The visuals run on Sphere’s 16K resolution media plane, and Moment Factory developed distinct visual concepts that pull from an almost absurdly wide creative range: iridescent spiderwebs, bubblegum worlds, a hot-dog spaceship odyssey. Each one adapts live to wherever the band takes the music. It’s a production that can’t be fully predicted before showtime, which is exactly the point.
To ground the whole thing in Phish’s actual history, Sphere Studios deployed their Big Sky camera system at The Barn, the band’s own studio in Burlington, Vermont. Four nights of capture last September brought the interior and exterior of that space into high resolution, giving concertgoers a direct line into where Phish creates. That context inside the dome adds real weight to the experience.
The virtual light rig is where things get genuinely remarkable. For over 40 years, lighting designer Chris Kuroda’s work has been inseparable from the Phish live experience. Here, Moment Factory, Sphere Studios, and creative agency Myreze rebuilt that entire system digitally, giving Kuroda command of more than 7,000 virtual DMX lights with the same improvisational fluidity he brings to his physical rig. Nothing about that is a workaround. It’s a full creative tool, purpose-built for how Phish actually performs.

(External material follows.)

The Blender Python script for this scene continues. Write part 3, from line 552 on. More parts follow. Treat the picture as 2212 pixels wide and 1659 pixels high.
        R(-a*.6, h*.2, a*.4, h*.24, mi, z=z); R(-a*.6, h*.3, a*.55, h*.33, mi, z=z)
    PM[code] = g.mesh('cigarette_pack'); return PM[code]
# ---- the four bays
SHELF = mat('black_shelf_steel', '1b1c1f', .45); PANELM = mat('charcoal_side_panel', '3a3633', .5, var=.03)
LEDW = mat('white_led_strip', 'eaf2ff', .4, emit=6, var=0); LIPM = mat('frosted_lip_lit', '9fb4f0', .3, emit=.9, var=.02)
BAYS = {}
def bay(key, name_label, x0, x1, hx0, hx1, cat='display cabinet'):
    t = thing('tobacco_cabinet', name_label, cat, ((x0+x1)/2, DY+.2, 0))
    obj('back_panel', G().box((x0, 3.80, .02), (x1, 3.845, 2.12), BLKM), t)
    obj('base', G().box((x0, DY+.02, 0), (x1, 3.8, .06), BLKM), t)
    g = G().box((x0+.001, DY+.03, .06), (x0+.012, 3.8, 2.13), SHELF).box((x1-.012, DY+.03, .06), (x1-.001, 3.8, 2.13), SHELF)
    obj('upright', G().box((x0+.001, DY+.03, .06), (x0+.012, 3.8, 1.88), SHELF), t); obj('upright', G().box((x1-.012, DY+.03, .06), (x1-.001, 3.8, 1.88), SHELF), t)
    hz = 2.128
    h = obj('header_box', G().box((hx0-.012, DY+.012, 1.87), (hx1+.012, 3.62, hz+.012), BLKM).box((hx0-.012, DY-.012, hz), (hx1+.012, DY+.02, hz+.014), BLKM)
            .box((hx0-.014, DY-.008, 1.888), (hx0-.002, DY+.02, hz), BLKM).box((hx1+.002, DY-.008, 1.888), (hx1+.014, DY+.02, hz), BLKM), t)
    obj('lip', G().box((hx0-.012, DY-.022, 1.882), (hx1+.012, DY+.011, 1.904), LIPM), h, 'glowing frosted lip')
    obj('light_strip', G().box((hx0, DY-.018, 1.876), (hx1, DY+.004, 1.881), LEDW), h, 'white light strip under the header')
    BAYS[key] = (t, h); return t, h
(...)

Phish co-manager Jason Colton put the partnership plainly: “They’ve always approached things with a real sense of restless imagination while breaking new ground.” Ten projects in with Moment Factory, and the results speak directly to that. This residency isn’t a spectacle layered onto a concert. It’s a live production where the technology and the band are genuinely working together, in real time, every single night.